Nothing represents the changing of the guard as much as how the Big Three Portals have fallen from grace. Don’t get me wrong: from an operational standpoint, Yahoo! is a fine property, but that company is a bit of a… how do you say, disaster.
MSN is there, trecking along, costing MSFT billions in losses over the years without really making a push for #1. Sort of like all other MSFT products not named Windows or Office, basically.
Meanwhile, AOL is drifting along, buying up more and more assets - some smart, some not - but now putting itself up for sale. While the company sold a 5% stake of itself to Google for a $1B sum - valuing itself for a tidy $20B - word is that they might be content with a $15B offer… which means either Yahoo!, MSFT, News Corp., Comcast would show an interest.
While some will be quick to say the portals lost to social networking sites such as Facebook and MySpace, make no mistake about it, they lost to search. Revenues matter, everything else is noise.

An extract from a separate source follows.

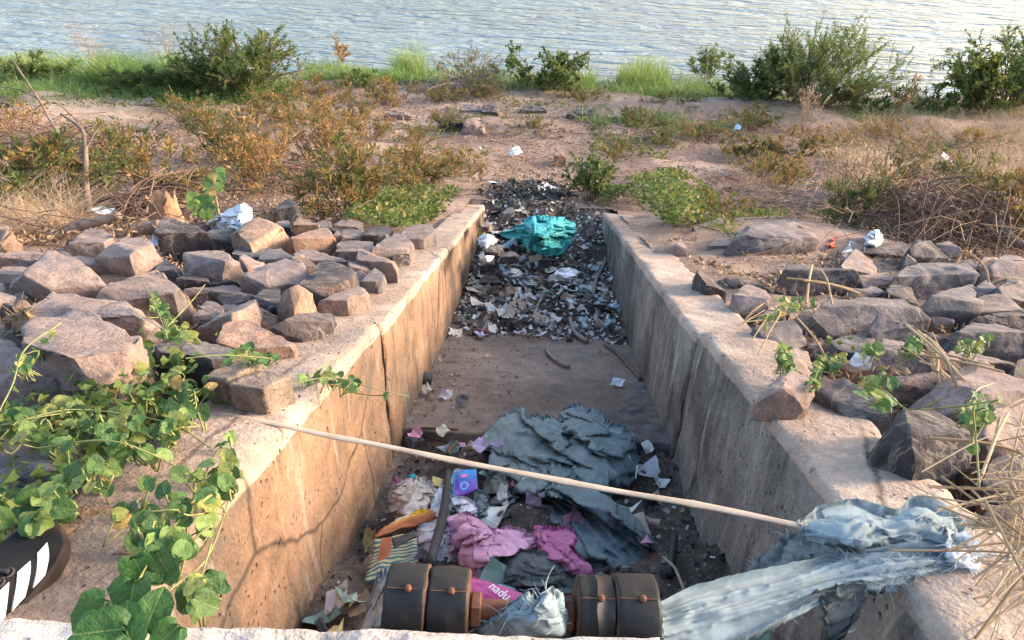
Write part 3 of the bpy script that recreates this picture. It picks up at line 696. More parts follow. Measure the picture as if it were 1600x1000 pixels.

Google has the web ecosystem by the balls, and considering that Google’s YouTube is more dominating in video than Google is in search - and that video is the next high growth opportunity after search’s decade - then you have to wonder how much more hurting Google can put on the Web.
When you consider how leadership is search helped Google propel itself to King of the Web, you sort of understand why MSFT just shelled out $100M for something that basically can be summed up as Wikipedia site search.